Já para os ribeirinhos que vivem na capital do país, o Cairo, o rio Nilo perdeu parte do seu valor. A vida citadina tem outras demandas e as margens do rio estão espremidas pelos prédios. O alto nível de contaminação não permite que se use o rio para a pesca, há muito lixo e esgoto, tornando as águas mais escuras do que são. Em alguns lugares a falta de cuidado é gritante e uma das reivindicações da juventude insurgente é com o saneamento. Essa é uma área que precisa de muito investimento no Egito moderno.

A revolução de janeiro de 2011 colocou muitos pontos de interrogação para a população egípcia. O novo governo, hegemonizado no parlamento pela irmandade muçulmana, é esperado com franca satisfação. As últimas gerações – dos anos 60 em diante – não conseguiram lograr tempos de paz, vivendo conflitos armados com Israel, e tampouco vida boa para a maioria, nos tempos de Mubarak. Agora, eles se armam de esperanças e apostam em mudanças substanciais. No geral, o turismo é visto como uma coisa boa, e há uma estrutura bem montada para receber os visitantes que vêm em busca da cultura milenar. No caminho do rio pode-se ver os cais bem estruturados para a navegação e paragem de mais de 280 barcos que fazem os passeios pelo Nilo. Há também uma bem montada rede de distribuição das verbas do turismo. Ao que parece todo mundo ganha um pouco com os viajantes. Os barcos grandes, os barcos pequenos, as falucas, os carroceiros, os donos de camelo, os vendedores de badulaques, os moradores do vale. “O turismo abriu um pouco a cabeça desse povo que vive aqui na margem. Sempre foi uma gente muito conservadora, e, agora, com o contato com gente de várias partes do mundo, vai se modernizando”, conta Zizo, que também é originário de um pequeno povoado da beira do Nilo.

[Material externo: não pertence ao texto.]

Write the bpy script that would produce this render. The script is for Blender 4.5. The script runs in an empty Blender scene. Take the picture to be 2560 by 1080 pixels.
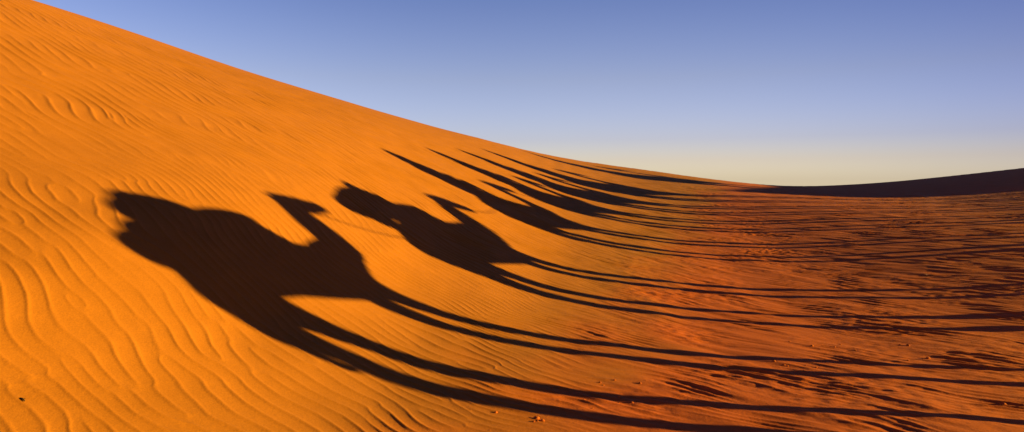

Agora, na última semana, voltaram a ocorrer conflitos de rua na capital e também em Port Said, onde dezenas de pessoas morreram num confronto no estádio de futebol. O descontentamento assomou, até porque os jovens que protagonizaram a revolução querem a saída imediata dos militares que ainda estão no comando do país através da junta militar. Poucos são os que aceitam esperar até junho para as eleições. A mudança tem de ser já. O processo iniciado em janeiro de 2011 ainda não se cumpriu. E mesmo na lenta existência dos que habitam as margens do Nilo, assoma agora a pressa, a vontade de que o Egito inicie uma nova era, uma espécie de segunda República. Isso significa que ainda há muita água para rolar debaixo dessa ponte da revolução.